Nicki Minaj owned this week. Obviously. Duh. She’s owned this entire year, honestly, without releasing an album yet, but she especially owned this week. When her sugar “Pills N Potions” came out, people fretted that the fiery mixtape version of Nicki, the one who’d done “Chi-raq” and “Yass Bish!!!” had gone back into hibernation. When she coasted her way through a couple of random Future and Cam’ron guest verses, people worried that she’d blown all her creativity early in the year. This week, she proved that nobody has any cause to worry. She dropped her own much-awaited “Anaconda” single, the one with the cover art that provoked thinkpieces before anyone even heard the damn thing. But she did even more notable things while guesting on songs for a couple of other people: a long-running Memphis underground hero who somehow became a pop star, and a long-running Houston pop star who somehow became an underground hero.
First, there’s her song “Anaconda,” in which she surfs a nervous, jumpy, jacked-up beat and extolls the virtues of her own ass. The track, from Da Internz and faded hitmaker Polow Da Don, is a skittery thing, its nattering synth-line and restless bass building tension but never releasing it, its Sir Mix-A-Lot sample yelling at you from across the dancefloor. It’s a hectic, jumbled tune, a track that refuses to fade into the background. But on top of it, Nicki is all sleazy and nonchalant, idly flipping through the back-pages of her sex life while making plain, as explicitly as possible, how her human thickness kept her drowning in dudes. “He can tell I ain’t missing no meals,” she says, and you better believe she’s mother****ing bragging.
“Anaconda,” like “Stupid Hoe” before it, bridges that pop-Nicki/mixtape-Nicki divide by slamming you with so many effects, so quickly, that your brain stops trying to differentiate the two. Juicy J’s “Low” pulls off a similar trick, from a different angle. Its lush, widescreen beat comes from mega-pop architect Dr. Luke, who has assuredly never done anything with Young Thug before. But the track works because it elevates all the underground rappers on it, letting them rap hard but still placing them in a context of abundance. For Juicy, that means he gets to hammer those syllables the way he did on Katy Perry’s “Dark Horse” while bringing that old Three 6 Mafia transcendent ignorance: “I ain’t even pack no clothes, nothing but rubbers in my suitcase.” (Think about that. He has a whole suitcase packed with nothing but condoms, which is several levels below Jay-Z’s “got a condo with nothing but condoms in it” but impressive nonetheless.) For Lil Bibby, that means he gets to lock into his double-time mutter while growling like an action-movie villain, throwing unprovoked shade at LeBron James in the process. For Young Thug, that means he gets to play the agitator, slip-sliding anarchically through the hook like a human sound effect. And for Nicki, who already is underground and pop at the same damn time, it’s a chance to flex both sides at once, casually creeping on dudes and then dismissing them with empress ease. Best song called “Low” since Cracker’s “Low,” or maybe since David Bowie’s entire Low album.

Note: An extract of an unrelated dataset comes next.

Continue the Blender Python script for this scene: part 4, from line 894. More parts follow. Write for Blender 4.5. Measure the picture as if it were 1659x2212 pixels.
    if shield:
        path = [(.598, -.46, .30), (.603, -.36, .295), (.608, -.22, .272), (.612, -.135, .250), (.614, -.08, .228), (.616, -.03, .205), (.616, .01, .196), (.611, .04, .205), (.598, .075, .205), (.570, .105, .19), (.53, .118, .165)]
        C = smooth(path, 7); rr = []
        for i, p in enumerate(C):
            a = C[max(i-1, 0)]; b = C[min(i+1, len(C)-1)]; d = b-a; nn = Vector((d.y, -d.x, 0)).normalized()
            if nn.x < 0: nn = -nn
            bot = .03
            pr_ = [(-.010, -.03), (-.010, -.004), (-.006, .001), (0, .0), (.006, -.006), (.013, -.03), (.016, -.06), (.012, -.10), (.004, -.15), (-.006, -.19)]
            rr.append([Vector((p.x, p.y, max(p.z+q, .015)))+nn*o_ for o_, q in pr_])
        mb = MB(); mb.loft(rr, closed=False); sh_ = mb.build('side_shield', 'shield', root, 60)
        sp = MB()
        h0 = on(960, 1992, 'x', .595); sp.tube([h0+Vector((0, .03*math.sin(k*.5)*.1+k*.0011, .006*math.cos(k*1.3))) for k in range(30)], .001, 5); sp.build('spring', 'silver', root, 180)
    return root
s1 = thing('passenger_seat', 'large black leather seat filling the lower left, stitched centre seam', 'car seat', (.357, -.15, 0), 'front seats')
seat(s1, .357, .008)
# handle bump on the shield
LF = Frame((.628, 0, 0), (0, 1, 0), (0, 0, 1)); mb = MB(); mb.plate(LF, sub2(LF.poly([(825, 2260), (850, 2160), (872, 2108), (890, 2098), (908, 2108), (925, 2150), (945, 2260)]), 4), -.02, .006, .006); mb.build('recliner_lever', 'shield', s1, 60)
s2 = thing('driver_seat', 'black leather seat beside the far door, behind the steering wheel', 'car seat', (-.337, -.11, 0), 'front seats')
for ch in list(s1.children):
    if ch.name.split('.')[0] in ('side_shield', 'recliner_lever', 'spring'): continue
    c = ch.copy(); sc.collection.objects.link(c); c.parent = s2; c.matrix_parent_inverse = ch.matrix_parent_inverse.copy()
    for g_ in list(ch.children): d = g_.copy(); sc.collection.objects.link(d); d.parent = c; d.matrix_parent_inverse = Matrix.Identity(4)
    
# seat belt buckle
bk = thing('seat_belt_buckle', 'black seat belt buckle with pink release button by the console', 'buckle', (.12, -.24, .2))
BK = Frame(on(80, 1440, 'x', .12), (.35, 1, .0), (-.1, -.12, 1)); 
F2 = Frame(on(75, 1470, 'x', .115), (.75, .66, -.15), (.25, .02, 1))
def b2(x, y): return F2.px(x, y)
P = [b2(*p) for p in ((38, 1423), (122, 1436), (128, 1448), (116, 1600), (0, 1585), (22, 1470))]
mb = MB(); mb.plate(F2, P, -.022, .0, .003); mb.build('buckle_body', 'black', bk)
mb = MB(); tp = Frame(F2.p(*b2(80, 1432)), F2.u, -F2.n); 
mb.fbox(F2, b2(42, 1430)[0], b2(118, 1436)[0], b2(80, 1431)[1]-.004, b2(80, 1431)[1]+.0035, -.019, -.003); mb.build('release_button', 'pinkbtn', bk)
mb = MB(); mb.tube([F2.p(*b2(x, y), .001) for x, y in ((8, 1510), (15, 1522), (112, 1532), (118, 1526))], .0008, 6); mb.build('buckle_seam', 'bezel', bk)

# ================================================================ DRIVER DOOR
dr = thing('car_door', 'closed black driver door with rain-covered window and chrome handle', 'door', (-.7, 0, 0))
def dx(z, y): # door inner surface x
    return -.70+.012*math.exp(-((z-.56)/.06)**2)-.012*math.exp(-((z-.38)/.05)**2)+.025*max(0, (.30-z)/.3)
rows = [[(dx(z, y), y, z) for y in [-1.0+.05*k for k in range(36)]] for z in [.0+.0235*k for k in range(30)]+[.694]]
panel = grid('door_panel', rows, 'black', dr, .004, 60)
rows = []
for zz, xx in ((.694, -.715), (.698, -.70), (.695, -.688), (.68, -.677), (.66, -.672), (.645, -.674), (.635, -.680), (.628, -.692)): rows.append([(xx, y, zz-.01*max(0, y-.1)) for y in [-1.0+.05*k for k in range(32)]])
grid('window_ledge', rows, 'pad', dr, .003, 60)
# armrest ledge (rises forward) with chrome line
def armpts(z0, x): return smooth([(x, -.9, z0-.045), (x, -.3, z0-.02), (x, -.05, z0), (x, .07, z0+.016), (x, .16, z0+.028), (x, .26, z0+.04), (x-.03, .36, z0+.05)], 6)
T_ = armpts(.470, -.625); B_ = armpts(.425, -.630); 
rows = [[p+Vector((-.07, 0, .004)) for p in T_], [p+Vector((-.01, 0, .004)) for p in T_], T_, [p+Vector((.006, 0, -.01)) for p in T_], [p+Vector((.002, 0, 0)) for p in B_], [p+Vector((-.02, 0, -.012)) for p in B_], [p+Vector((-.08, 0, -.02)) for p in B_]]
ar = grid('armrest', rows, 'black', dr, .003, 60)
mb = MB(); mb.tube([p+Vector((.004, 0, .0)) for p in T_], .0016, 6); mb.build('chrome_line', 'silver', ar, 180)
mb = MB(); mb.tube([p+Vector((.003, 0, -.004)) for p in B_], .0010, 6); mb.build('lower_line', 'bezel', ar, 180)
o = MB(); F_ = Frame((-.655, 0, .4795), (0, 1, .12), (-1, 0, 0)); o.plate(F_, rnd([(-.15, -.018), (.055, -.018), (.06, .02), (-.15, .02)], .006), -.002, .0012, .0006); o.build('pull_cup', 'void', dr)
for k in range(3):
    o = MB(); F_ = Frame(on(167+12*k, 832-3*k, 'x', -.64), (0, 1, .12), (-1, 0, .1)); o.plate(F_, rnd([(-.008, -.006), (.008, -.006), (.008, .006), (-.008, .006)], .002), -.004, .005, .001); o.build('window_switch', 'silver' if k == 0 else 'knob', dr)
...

And then there’s Nicki’s team-up with arguably the world’s biggest pop star, or at least its biggest nonfictional pop star. (Princess Elsa from Frozen is probably really the world’s biggest pop star; I can’t wait for Nicki to work with her. Nicki already has princess-cut diamonds; she’s on her Disney.) As brand positioning for Beyoncé, “Flawless” is good fun, even if her dismissal of the Elevator Incident feels like emergency damage-control PR, complete with tortured syntax. (**** should go down when it’s a billion dollars on an elevator, as long as that elevator is supposed to be going down and not up. Billionaires should only use functional elevators!)
The song was already a highlight on Beyoncé’s self-titled album, and it’s fun to hear her go into half-rap purr mode, and to let those old OutKast horns creep into the track. But things get very serious very quickly when Nicki shows up in full “Monster” mode, roaring out her greatest verse of 2014. She raps in an Eastern European accent. She says “pussy served delicious” and makes it sound like a threat. She froths and snarls and screams. When it sounds like her verse is about to end, she takes it up another notch. And she gets the entire second half of the song to say that winning is her mother****ing protocol, and to prove it.